2022年07月02日
大友美有紀
新宿の魅力 「深夜食堂」
新宿、さまざまな魅力を持つ街。
「深夜食堂」は新宿の花園界隈の路地裏にある小さな飯屋。
と言っても漫画の話である。
作者は阿部夜郎。
2006年からの連載で、2010年には日本漫画家協会賞の
大賞を受賞している。
深夜食堂のマスターは左目に傷がある。
本名も経歴も一切不明で、午前0時に店を開ける。
営業時間から想像できるが、
この店の常連は新宿で働く人が多い。
深夜食堂は、材料さえあればどんな注文にも応えてくれる。
甘い卵焼き、赤いタコ足のウインナ炒め、冷汁(ひやじる)
きんぴらに肉じゃが。
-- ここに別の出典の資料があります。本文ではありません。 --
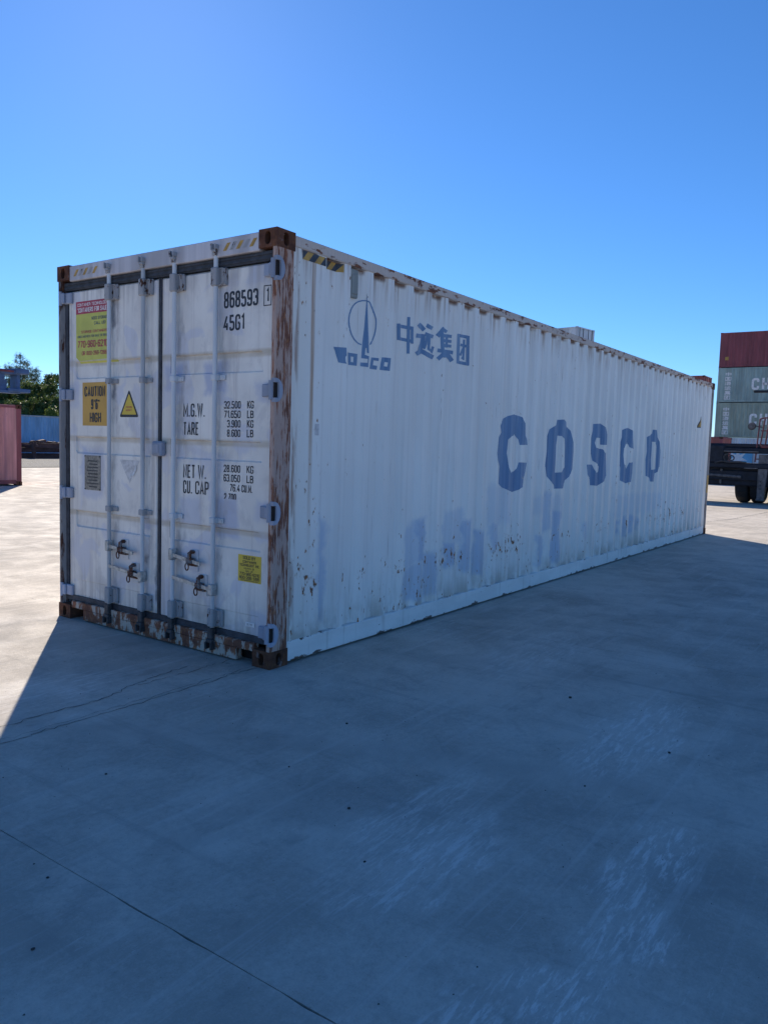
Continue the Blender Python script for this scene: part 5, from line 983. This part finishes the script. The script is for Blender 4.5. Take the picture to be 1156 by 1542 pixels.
def rs(name, mb, mat, lab=None, parent=None):
    for i, v in enumerate(mb.v): mb.v[i] = (v[0] - 24.6, v[1] + .6, v[2])
    return mb.build(name, mat, parent or RS)
rs('axle_beam', MB().box(23.55, -3.9, .56, 24.5, 6.6, 1.18, ch=.05).box(23.42, -3.2, .75, 23.56, 2.5, 1.05, ch=.02), navy)
rs('lower_beam', MB().box(23.30, -3.9, 1.14, 24.1, 6.6, 1.31, ch=.03), navy)
rs('upper_beam', MB().box(23.30, -3.9, 1.62, 23.75, 6.6, 1.80, ch=.03).box(23.36, -3.9, 1.80, 23.70, 6.6, 1.93, ch=.03), navy)
rs('guard_rail', MB().box(23.24, 1.02, 1.655, 23.30, 2.05, 1.70, ch=.01), grey_m)
rs('end_block', MB().box(23.26, 2.04, 1.30, 24.0, 3.0, 1.88, ch=.04), navy)
hz_ = MB(); 
for (y, z, r_) in ((1.93, 1.48, .11), (1.80, 1.46, .08)):
    hz_.path([(23.24, y + r_ * math.cos(a), z + r_ * math.sin(a)) for a in [k * math.pi / 6 for k in range(13)]], .018, 6)
hz_.path([(23.24, 2.3, 1.30), (23.22, 2.1, 1.36), (23.22, 1.9, 1.33), (23.24, 1.55, 1.34), (23.25, 1.35, 1.32)], .03, 6)
rs('hydraulic_hose', hz_, M['dark_steel'])
rs('bright_strip', MB().box(23.28, 1.02, 1.135, 23.31, 1.42, 1.165), grey_m)
rs('cylinder', MB().tube((23.5, 2.15, .62), (23.45, 2.12, 1.1), .04, 10).tube((23.4, 2.6, .9), (23.4, 1.5, .86), .05, 10), grey_m)
for y in (1.55, 1.10): 
    o = wheel(RS, (24.35 - 24.6, y + .6, .66), .66, .40, (0, 1, 0))
for y in (-2.45, -2.9): wheel(RS, (24.35 - 24.6, y + .6, .66), .66, .40, (0, 1, 0))
for y in (1.3, -2.7): wheel(RS, (29.4 - 24.6, y + .6, .58), .58, .5, (0, 1, 0))
rs('body', MB().box(24.2, -3.3, .62, 30.6, 1.9, 1.22, ch=.1).box(27.5, -3.2, 1.2, 30.9, .2, 2.2, ch=.2), navy)
rs('support_leg', MB().prism([(1.02, 1.60), (.70, 1.60), (.80, .18), (1.00, .18)], 0, 23.34, 23.46).box(23.30, .78, .12, 23.50, 1.02, .20, ch=.02), grey_m)
bl = MB()
for z in (.5, .62, .74, 1.2): bl.tube((23.32, .91, z), (23.345, .91, z), .03, 8)
rs('bolt', bl, M['dark_steel'])
rs('deck', MB().box(23.30, -3.4, 1.80, 25.6, .98, 1.90, ch=.02), maroon_m)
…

穴にキュウリを入れた竹輪。
そういえば、チーズの入った竹輪の磯辺揚げもあった。
深夜食堂で出てくる料理に贅沢なものはない。
郷愁を誘うものが多い。
魚肉ソーセージ。
目玉焼きをのせて青のりをかけた焼きそば。
単なるバターライス。
隣の客が食べていれば自分もひと口食べたくなるような料理は
とても多い。
漫画の読者も同じ気持ちになるらしく
深夜食堂の料理本まで出版されている。
気取りを脱ぎ捨てた人たちが集まる深夜食堂。
新宿の入り組んだ裏道を歩くと、
深夜食堂がどこかにあっても不思議ではない気がしてくる。